Now, here’s the solution with load-time-value:
 

(defun demonstrate ()
  (let ((lookup-table
         (load-time-value
          (labels 
              ((expensive-function (x)
                 (format t "WORKING~%")
                 (+ 1 x)))
            (mapcar #'expensive-function '(1 2 3 4 5 6 7))))))
    (format t "lookup-table is: ~A~%" lookup-table)))

The output of load and invoke is:
 
CL-USER> (load "load-time-value")
WORKING
WORKING
WORKING
WORKING
WORKING
WORKING
WORKING
T
CL-USER> (demonstrate)
lookup-table is: (2 3 4 5 6 7 8)
NIL

The behaviour is the same as in the other example, but now the lookup table is a local variable within demonstrate.  It’s not stored in an interned symbol, so other functions can’t locate or modify it.  It can’t collide with variable names in other functions, and by putting it in this function it makes it very clear to the maintainer that this table is used exclusively within the demonstrate function.

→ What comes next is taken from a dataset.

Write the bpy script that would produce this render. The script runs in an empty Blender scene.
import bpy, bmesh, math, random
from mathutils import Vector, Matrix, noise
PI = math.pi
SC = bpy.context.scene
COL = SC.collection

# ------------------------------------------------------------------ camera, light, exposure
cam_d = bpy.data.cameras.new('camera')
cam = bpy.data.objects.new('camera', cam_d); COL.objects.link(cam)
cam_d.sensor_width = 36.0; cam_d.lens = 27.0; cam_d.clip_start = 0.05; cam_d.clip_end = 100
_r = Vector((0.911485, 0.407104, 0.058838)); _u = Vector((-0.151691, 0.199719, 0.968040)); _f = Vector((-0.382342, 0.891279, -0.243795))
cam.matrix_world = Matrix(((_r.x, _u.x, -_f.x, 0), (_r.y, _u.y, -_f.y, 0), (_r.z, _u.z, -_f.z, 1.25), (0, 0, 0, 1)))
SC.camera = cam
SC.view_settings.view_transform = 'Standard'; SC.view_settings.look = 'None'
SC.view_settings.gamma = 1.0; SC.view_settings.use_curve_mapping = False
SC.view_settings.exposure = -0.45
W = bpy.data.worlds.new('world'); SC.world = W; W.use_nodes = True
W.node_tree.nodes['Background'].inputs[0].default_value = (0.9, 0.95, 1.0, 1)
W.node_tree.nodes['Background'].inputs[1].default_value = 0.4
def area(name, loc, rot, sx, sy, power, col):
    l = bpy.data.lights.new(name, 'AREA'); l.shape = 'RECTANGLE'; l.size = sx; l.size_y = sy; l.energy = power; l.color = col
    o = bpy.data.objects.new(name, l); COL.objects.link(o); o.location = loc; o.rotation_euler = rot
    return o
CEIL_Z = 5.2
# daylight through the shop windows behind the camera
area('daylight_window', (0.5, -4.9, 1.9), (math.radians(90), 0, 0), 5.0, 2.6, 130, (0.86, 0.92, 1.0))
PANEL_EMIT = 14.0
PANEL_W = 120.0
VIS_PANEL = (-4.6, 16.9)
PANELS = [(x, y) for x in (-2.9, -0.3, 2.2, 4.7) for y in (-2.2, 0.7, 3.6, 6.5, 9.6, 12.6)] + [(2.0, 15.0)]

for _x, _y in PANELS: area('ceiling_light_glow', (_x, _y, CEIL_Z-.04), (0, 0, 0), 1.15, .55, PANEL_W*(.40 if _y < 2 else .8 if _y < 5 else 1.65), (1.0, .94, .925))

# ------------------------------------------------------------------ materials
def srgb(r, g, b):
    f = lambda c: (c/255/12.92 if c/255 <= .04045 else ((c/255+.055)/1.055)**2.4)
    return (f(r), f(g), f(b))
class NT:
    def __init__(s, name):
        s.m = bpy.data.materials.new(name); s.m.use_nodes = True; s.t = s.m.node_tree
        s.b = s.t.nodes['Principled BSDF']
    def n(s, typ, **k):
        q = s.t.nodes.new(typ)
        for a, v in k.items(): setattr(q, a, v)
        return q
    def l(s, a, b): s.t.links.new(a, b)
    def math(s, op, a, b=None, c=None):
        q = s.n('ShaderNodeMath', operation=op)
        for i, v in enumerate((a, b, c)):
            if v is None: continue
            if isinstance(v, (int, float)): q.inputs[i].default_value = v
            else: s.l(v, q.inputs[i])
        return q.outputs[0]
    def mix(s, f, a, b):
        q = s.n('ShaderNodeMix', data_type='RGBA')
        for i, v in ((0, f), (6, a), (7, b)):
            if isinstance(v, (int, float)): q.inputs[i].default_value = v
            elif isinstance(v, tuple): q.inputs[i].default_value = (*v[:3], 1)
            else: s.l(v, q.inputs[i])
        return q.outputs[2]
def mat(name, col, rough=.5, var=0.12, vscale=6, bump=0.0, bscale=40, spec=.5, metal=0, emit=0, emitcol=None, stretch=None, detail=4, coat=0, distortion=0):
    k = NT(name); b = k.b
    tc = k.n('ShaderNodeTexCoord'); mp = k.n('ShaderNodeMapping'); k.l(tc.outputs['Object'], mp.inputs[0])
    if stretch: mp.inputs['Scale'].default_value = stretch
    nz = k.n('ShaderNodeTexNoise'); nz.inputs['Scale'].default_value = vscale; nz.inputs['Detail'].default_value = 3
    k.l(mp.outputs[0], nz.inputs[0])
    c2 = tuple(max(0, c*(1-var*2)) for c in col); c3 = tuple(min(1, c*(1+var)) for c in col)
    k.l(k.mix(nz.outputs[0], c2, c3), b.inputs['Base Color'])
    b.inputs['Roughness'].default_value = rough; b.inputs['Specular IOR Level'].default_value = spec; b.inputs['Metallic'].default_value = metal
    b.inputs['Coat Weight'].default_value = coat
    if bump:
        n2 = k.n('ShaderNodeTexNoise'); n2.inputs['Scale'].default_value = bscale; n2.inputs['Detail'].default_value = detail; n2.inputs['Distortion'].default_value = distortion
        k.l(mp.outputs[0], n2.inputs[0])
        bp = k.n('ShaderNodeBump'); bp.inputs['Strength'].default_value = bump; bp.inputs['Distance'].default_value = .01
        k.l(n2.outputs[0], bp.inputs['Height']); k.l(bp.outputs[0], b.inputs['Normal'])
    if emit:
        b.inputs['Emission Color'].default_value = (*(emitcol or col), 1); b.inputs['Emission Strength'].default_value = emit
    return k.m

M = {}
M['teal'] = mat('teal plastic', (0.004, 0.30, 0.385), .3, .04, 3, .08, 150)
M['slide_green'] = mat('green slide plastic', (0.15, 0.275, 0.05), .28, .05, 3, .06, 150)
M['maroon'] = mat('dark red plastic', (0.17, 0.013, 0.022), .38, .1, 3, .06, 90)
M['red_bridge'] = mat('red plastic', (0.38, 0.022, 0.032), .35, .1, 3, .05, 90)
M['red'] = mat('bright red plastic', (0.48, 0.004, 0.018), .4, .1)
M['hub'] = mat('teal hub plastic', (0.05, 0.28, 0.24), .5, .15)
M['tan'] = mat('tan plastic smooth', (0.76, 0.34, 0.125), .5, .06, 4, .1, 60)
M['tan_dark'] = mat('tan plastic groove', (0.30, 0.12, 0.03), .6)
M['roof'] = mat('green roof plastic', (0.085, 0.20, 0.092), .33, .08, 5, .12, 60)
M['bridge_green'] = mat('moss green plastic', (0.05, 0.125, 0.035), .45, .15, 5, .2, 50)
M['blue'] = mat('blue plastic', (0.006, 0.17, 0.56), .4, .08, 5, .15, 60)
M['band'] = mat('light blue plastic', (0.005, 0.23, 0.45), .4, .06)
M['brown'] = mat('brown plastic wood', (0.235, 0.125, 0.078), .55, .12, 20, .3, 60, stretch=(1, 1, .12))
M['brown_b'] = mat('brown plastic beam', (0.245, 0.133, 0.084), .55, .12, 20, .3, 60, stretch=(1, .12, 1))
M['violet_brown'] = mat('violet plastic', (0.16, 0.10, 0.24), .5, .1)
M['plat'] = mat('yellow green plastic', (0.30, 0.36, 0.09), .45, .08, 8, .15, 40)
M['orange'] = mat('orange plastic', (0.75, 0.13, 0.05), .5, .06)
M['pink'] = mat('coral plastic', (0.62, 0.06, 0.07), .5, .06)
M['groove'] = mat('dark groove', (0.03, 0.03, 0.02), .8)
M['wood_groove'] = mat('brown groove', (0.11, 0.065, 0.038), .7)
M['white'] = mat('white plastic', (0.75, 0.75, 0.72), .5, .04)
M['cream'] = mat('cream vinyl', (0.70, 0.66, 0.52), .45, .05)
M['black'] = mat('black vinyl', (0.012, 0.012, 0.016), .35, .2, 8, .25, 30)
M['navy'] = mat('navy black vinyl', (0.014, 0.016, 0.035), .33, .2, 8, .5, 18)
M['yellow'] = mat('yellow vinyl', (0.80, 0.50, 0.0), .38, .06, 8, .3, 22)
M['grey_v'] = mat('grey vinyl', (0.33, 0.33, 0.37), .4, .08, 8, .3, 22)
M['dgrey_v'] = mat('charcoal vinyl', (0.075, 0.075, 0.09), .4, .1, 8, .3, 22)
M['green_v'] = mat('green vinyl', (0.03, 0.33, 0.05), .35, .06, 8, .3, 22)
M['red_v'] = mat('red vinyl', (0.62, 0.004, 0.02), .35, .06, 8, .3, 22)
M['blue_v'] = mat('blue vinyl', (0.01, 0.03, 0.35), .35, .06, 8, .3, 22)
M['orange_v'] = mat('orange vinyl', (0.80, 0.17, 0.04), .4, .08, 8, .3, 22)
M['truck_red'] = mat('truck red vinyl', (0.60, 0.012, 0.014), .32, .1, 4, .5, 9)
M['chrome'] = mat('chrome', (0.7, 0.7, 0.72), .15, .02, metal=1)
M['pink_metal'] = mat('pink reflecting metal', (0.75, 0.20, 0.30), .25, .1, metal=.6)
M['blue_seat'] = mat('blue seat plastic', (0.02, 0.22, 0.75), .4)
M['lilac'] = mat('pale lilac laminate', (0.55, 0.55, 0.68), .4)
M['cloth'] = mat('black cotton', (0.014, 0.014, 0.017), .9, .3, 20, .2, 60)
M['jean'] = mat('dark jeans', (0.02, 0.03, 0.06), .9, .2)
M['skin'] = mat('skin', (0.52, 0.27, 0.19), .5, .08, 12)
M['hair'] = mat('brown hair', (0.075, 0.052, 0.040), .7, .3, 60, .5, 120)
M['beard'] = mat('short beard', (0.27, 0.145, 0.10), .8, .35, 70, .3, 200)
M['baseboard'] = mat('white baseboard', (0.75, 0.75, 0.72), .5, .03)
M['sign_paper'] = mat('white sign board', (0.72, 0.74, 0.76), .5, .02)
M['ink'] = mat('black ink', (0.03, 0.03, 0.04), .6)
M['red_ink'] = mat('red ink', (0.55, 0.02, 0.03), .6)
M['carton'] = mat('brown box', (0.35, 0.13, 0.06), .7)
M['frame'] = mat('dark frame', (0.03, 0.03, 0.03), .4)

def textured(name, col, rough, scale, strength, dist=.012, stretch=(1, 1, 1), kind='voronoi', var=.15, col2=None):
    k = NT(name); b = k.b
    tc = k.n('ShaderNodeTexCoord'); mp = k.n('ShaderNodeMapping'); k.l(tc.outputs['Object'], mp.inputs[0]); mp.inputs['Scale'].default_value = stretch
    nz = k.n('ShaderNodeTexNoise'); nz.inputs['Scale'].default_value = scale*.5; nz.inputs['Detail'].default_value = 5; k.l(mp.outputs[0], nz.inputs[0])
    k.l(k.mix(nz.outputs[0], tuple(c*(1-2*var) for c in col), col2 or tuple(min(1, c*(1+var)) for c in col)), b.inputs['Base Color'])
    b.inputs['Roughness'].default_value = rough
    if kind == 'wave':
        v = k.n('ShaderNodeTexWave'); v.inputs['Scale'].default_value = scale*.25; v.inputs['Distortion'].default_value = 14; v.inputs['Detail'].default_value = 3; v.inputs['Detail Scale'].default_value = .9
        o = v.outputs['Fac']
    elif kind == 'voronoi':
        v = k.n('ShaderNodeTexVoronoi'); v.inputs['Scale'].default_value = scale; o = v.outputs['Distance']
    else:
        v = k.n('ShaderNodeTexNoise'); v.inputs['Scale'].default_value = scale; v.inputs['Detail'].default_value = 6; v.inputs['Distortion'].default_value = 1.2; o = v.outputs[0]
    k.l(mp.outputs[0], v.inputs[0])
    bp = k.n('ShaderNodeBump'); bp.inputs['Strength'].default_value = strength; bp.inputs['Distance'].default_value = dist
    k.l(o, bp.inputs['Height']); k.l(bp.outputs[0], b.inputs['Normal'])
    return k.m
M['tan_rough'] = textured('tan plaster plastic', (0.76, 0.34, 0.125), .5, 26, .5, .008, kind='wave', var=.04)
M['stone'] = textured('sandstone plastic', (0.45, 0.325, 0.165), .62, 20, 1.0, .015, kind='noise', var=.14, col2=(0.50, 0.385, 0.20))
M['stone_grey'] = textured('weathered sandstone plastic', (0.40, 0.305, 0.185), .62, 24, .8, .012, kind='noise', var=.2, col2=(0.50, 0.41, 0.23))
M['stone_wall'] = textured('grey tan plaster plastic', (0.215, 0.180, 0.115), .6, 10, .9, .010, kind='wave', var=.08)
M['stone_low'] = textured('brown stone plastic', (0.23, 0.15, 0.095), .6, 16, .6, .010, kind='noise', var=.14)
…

It is important to note that the load-time-value form may be executed before other top-level forms in the same file have loaded.  This means that if the form invokes functions defined in the same file, those functions may or may not be known at the time the load-time-value form executes.  The relative order is implementation-defined, so the programmer cannot assume any particular order in portable code.  To avoid confusion, such load-time-value forms should only refer to symbols that are known to have been loaded earlier, in other files, or to symbols that are part of the Common Lisp image.  This is why I have used labels here, rather than a separate defun-ed function.